The problem is: they aren't. They're being extremely selective with their wording, contextualizing everything and making sure that everythign has several variables - performance at X power; relative performance at X power, etc. Most statements include a relatively specific workload. They list extensive comparison notes, including comparison CPUs,
at the bottom of the Mac Studio page. They do mix and match things, at times comparing to the 12900K, at times comparing to previous Intel Mac SKUs (Mac Pro, iMac Pro), etc. Of course they're selective too: they compare only to a 16-core Mac Pro, despite it going to 28 cores. They're also milking architectural differences to make themselves look good - their 10c comparison in their launch video is against a 6P+4E 12600K ("similar MT performance at 65% less power"). But their statements are
very carefully couched to make them defensible. They say things like "M1 Ultra Provides industry leading desktop-class performance and power efficiency". Not HEDT; not workstation; not performance alone: desktop-class, and performance
and efficiency. That is a defensible statement; but it borders close on not being one, and is easily misread as saying more than it does. You can absolutely critique them for their benchmarks being selective, their comparisons being selective, etc. And I mostly agree. But they aren't
wrong.
Here's the issue: you're taking your knowledge of actual reality and applying it to Apple's statements
while ignoring the caveats included in them. That undermines your critique, and makes your claims of them "blatantly lying" false: you're skipping over every reservation and caveat made. If someone tells you their Fiat Panda is the fastest car on their block, and nobody else on their block even owns a car, critiquing them for not comparing it to a Ferrari or for not pointing that out is missing the point. In a way, you're not wrong:
you're reading what they want you to read - that this is the most powerful computer ever. But you're not reading
what they're actually saying, which isn't that. Hence you're actually
falling for their PR spin while being critical of it, which not only renders your critique a poor fit but ultimately helps them. What would be accurate would be to acknowledge that what they are achieving in those specific comparisons is impressive (which it is), but that the comparisons are selective and not representative of the whole truth. Instead, you're making nonsense claims like they're saying this is the most powerful CPU ever (they never do) and that they're outright lying (again, not true).

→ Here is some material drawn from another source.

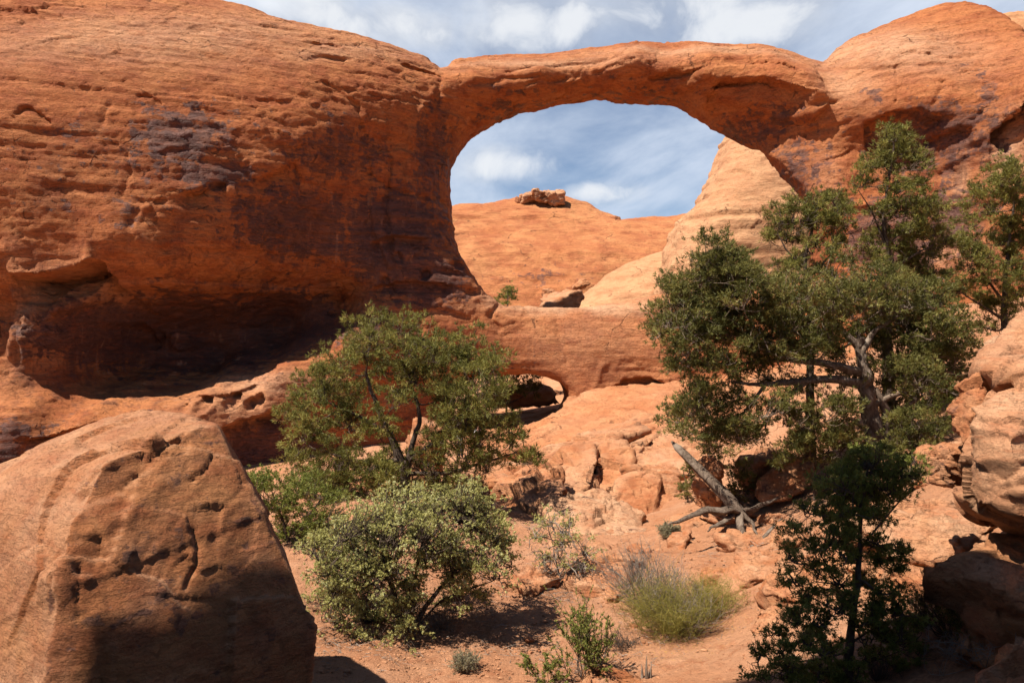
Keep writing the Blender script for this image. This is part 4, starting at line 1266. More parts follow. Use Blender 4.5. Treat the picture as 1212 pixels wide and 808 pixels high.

Thus you're rendering your critique ineffectual and making yourself come off as ideologically biased against Apple, entrenching dumb tech tribalism and hampering any useful discussion. This
helps Apple, by painting PC users as reactionary naysayers refusing to acknowledge the qualities of their products; it helps build a perception of progressiveness and superiority on their part. Don't be a marketing tool for Apple, please.